Data
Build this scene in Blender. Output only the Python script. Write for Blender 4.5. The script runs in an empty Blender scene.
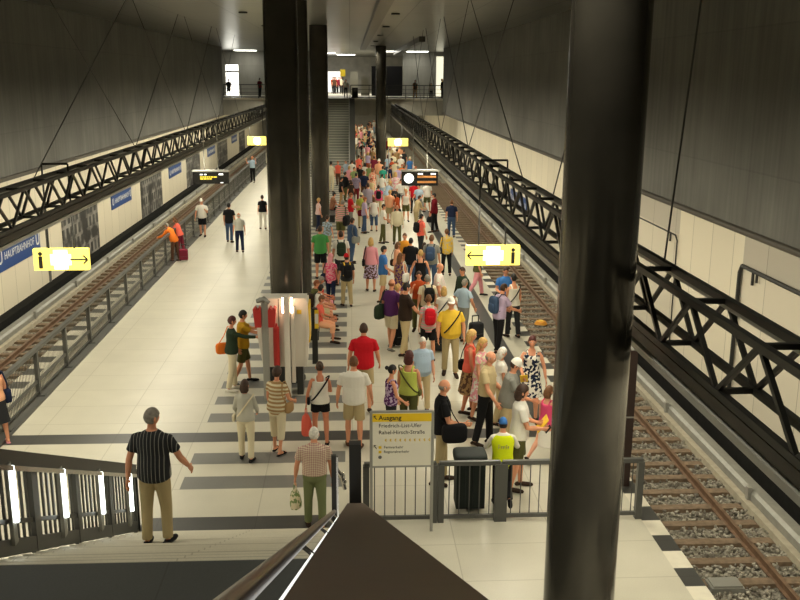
import bpy, bmesh, math, random
import numpy as np
from mathutils import Vector, Matrix
random.seed(7)
SC = bpy.context.scene
COL = SC.collection
PI = math.pi
def R(d): return math.radians(d)

# ------------------------------------------------------------------ camera
cam_data = bpy.data.cameras.new('camera'); cam = bpy.data.objects.new('camera', cam_data); COL.objects.link(cam)
SC.camera = cam
cam_data.sensor_width = 36; cam_data.lens = 920/800*36; cam_data.clip_start = .02; cam_data.clip_end = 400
_f = 920.0
_Y = Vector(((350-400)/_f, (300-77)/_f, 1)).normalized()
_vy = 300+((350-400)*(379-400)+_f*_f)/(300-77)
_Z = -Vector(((379-400)/_f, (300-_vy)/_f, 1)).normalized()
_X = _Y.cross(_Z)
if _X.x < 0: _X = -_X
m = Matrix(((_X.x, _X.y, -_X.z, 0), (_Y.x, _Y.y, -_Y.z, 0), (_Z.x, _Z.y, -_Z.z, 0), (0, 0, 0, 1)))
cam.matrix_world = Matrix.Translation((0, 0, 7)) @ m

# ------------------------------------------------------------------ materials
MATS = {}
def lin(c):
    return tuple(((v/12.92) if v <= .04045 else ((v+.055)/1.055)**2.4) for v in c)
def mat(name, col=(.5,.5,.5), rough=.6, metal=0, emit=None, estr=0, bump=0, bscale=40, noise=0, nscale=6, spec=.5):
    """plain procedural material: base colour (linear) with a little noise variation and bump"""
    if name in MATS: return MATS[name]
    m = bpy.data.materials.new(name); m.use_nodes = True; MATS[name] = m
    nt = m.node_tree; b = nt.nodes['Principled BSDF']
    b.inputs['Base Color'].default_value = (*col, 1); b.inputs['Roughness'].default_value = rough
    b.inputs['Metallic'].default_value = metal; b.inputs['Specular IOR Level'].default_value = spec
    tc = nt.nodes.new('ShaderNodeTexCoord')
    if noise:
        n = nt.nodes.new('ShaderNodeTexNoise'); n.inputs['Scale'].default_value = nscale; n.inputs['Detail'].default_value = 5
        nt.links.new(tc.outputs['Object'], n.inputs['Vector'])
        mr = nt.nodes.new('ShaderNodeMapRange'); mr.inputs[1].default_value=.3; mr.inputs[2].default_value=.7
        mr.inputs[3].default_value = 1-noise; mr.inputs[4].default_value = 1+noise
        nt.links.new(n.outputs['Fac'], mr.inputs[0])
        mx = nt.nodes.new('ShaderNodeMix'); mx.data_type='RGBA'; mx.blend_type='MULTIPLY'; mx.inputs[0].default_value=1
        mx.inputs[6].default_value = (*col,1); nt.links.new(mr.outputs[0], mx.inputs[7])
        nt.links.new(mx.outputs[2], b.inputs['Base Color'])
    if bump:
        n2 = nt.nodes.new('ShaderNodeTexNoise'); n2.inputs['Scale'].default_value = bscale
        nt.links.new(tc.outputs['Object'], n2.inputs['Vector'])
        bp = nt.nodes.new('ShaderNodeBump'); bp.inputs['Strength'].default_value = bump; bp.inputs['Distance'].default_value=.02
        nt.links.new(n2.outputs['Fac'], bp.inputs['Height']); nt.links.new(bp.outputs[0], b.inputs['Normal'])
    if emit:
        b.inputs['Emission Color'].default_value = (*emit,1); b.inputs['Emission Strength'].default_value = estr
    return m
def nodes_of(m): return m.node_tree, m.node_tree.nodes['Principled BSDF']

# ------------------------------------------------------------------ mesh builder
class MB:
    def __init__(s): s.v=[]; s.f=[]; s.m=[]
    def add(s, vs, fs, mi=0):
        o=len(s.v); s.v.extend([tuple(p) for p in vs]); s.f.extend([tuple(i+o for i in f) for f in fs]); s.m.extend([mi]*len(fs)); return s
    def box(s, x0,x1,y0,y1,z0,z1, mi=0):
        vs=[(x0,y0,z0),(x1,y0,z0),(x1,y1,z0),(x0,y1,z0),(x0,y0,z1),(x1,y0,z1),(x1,y1,z1),(x0,y1,z1)]
        return s.add(vs,[(3,2,1,0),(4,5,6,7),(0,1,5,4),(1,2,6,5),(2,3,7,6),(3,0,4,7)],mi)
    def prism(s, prof, x0, x1, mi=0):
        """profile in (y,z), extruded along x"""
        n=len(prof); vs=[(x0,y,z) for y,z in prof]+[(x1,y,z) for y,z in prof]
        fs=[tuple(range(n)),tuple(range(2*n-1,n-1,-1))]+[((i+1)%n,i,i+n,(i+1)%n+n) for i in range(n)]
        return s.add(vs,fs,mi)
    def prismY(s, prof, y0, y1, mi=0):
        n=len(prof); vs=[(x,y0,z) for x,z in prof]+[(x,y1,z) for x,z in prof]
        fs=[tuple(range(n)),tuple(range(2*n-1,n-1,-1))]+[((i+1)%n,i,i+n,(i+1)%n+n) for i in range(n)]
        return s.add(vs,fs,mi)
    def bar(s, a, b, w, h=None, mi=0):
        """rectangular bar between two points"""
        h=h or w; a=Vector(a); b=Vector(b); d=(b-a).normalized()
        up=Vector((0,0,1)) if abs(d.z)<.95 else Vector((0,1,0))
        u=d.cross(up).normalized()*w/2; v=u.cross(d).normalized()*h/2
        vs=[a-u-v,a+u-v,a+u+v,a-u+v,b-u-v,b+u-v,b+u+v,b-u+v]
        return s.add(vs,[(3,2,1,0),(4,5,6,7),(0,1,5,4),(1,2,6,5),(2,3,7,6),(3,0,4,7)],mi)
    def loft(s, rings, mi=0, cap=True):
        n=len(rings[0]); vs=[p for r in rings for p in r]; fs=[]
        for k in range(len(rings)-1):
            for i in range(n):
                j=(i+1)%n; fs.append((k*n+i,k*n+j,(k+1)*n+j,(k+1)*n+i))
        if cap: fs.append(tuple(range(n-1,-1,-1))); fs.append(tuple(range((len(rings)-1)*n,len(rings)*n)))
        return s.add(vs,fs,mi)
    def tube(s, pts, rad, seg=8, mi=0, cap=True, flat=1.0, ref=None):
        """round tube through points; rad number or list; flat squeezes the second axis"""
        pts=[Vector(p) for p in pts]; n=len(pts)
        if not hasattr(rad,'__len__'): rad=[rad]*n
        rings=[]; pu=None
        for i,p in enumerate(pts):
            d=(pts[min(i+1,n-1)]-pts[max(i-1,0)]).normalized()
            if pu is None:
                rf=Vector(ref) if ref else (Vector((1,0,0)) if abs(d.x)<.8 else Vector((0,1,0)))
            else: rf=pu
            u=(rf-d*rf.dot(d)).normalized(); v=d.cross(u); pu=u
            rings.append([p+u*(rad[i]*math.cos(2*PI*k/seg))+v*(rad[i]*flat*math.sin(2*PI*k/seg)) for k in range(seg)])
        return s.loft(rings,mi,cap)
    def cyl(s, x,y,z0,z1,r,seg=24,mi=0,r2=None):
        r2=r if r2 is None else r2
        return s.loft([[(x+r*math.cos(2*PI*k/seg),y+r*math.sin(2*PI*k/seg),z0) for k in range(seg)],
                       [(x+r2*math.cos(2*PI*k/seg),y+r2*math.sin(2*PI*k/seg),z1) for k in range(seg)]],mi)
    def ball(s, c, r, nu=12, nv=8, mi=0):
        if not hasattr(r,'__len__'): r=(r,r,r)
        rings=[]
        for j in range(nv+1):
            t=-PI/2+PI*(j+.02 if j==0 else (j-.02 if j==nv else j))/nv
            rings.append([(c[0]+r[0]*math.cos(t)*math.cos(2*PI*i/nu),c[1]+r[1]*math.cos(t)*math.sin(2*PI*i/nu),c[2]+r[2]*math.sin(t)) for i in range(nu)])
        return s.loft(rings,mi)
    def xform(s, M):
        s.v=[tuple(M@Vector(p)) for p in s.v]; return s
    def join(s, o, mi_off=0):
        k=len(s.v); s.v.extend(o.v); s.f.extend([tuple(i+k for i in f) for f in o.f]); s.m.extend([i+mi_off for i in o.m]); return s
    def mesh(s, name, mats, smooth=False):
        me=bpy.data.meshes.new(name); me.from_pydata(s.v,[],s.f)
        for m in (mats if isinstance(mats,(list,tuple)) else [mats]): me.materials.append(m)
        if len(me.materials)>1: me.polygons.foreach_set('material_index', s.m)
        me.update()
        if smooth: me.polygons.foreach_set('use_smooth',[True]*len(me.polygons))
        return me
    def build(s, name, mats, parent=None, smooth=False, fix=True):
        me=s.mesh(name,mats,smooth)
        if fix:
            bm=bmesh.new(); bm.from_mesh(me); bmesh.ops.recalc_face_normals(bm,faces=bm.faces); bm.to_mesh(me); bm.free()
        if smooth: me.set_sharp_from_angle(angle=R(50))
        o=bpy.data.objects.new(name,me); COL.objects.link(o)
        if parent is not None: o.parent=parent
        return o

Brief
Begin at the first line of the material and copy each line exactly through the one containing "cam.matrix_world = Matrix.Translation((0, 0, 7))". Omit pictures.

Solution
Build this scene in Blender. Output only the Python script. Write for Blender 4.5. The script runs in an empty Blender scene.
import bpy, bmesh, math, random
import numpy as np
from mathutils import Vector, Matrix
random.seed(7)
SC = bpy.context.scene
COL = SC.collection
PI = math.pi
def R(d): return math.radians(d)

# ------------------------------------------------------------------ camera
cam_data = bpy.data.cameras.new('camera'); cam = bpy.data.objects.new('camera', cam_data); COL.objects.link(cam)
SC.camera = cam
cam_data.sensor_width = 36; cam_data.lens = 920/800*36; cam_data.clip_start = .02; cam_data.clip_end = 400
_f = 920.0
_Y = Vector(((350-400)/_f, (300-77)/_f, 1)).normalized()
_vy = 300+((350-400)*(379-400)+_f*_f)/(300-77)
_Z = -Vector(((379-400)/_f, (300-_vy)/_f, 1)).normalized()
_X = _Y.cross(_Z)
if _X.x < 0: _X = -_X
m = Matrix(((_X.x, _X.y, -_X.z, 0), (_Y.x, _Y.y, -_Y.z, 0), (_Z.x, _Z.y, -_Z.z, 0), (0, 0, 0, 1)))
cam.matrix_world = Matrix.Translation((0, 0, 7)) @ m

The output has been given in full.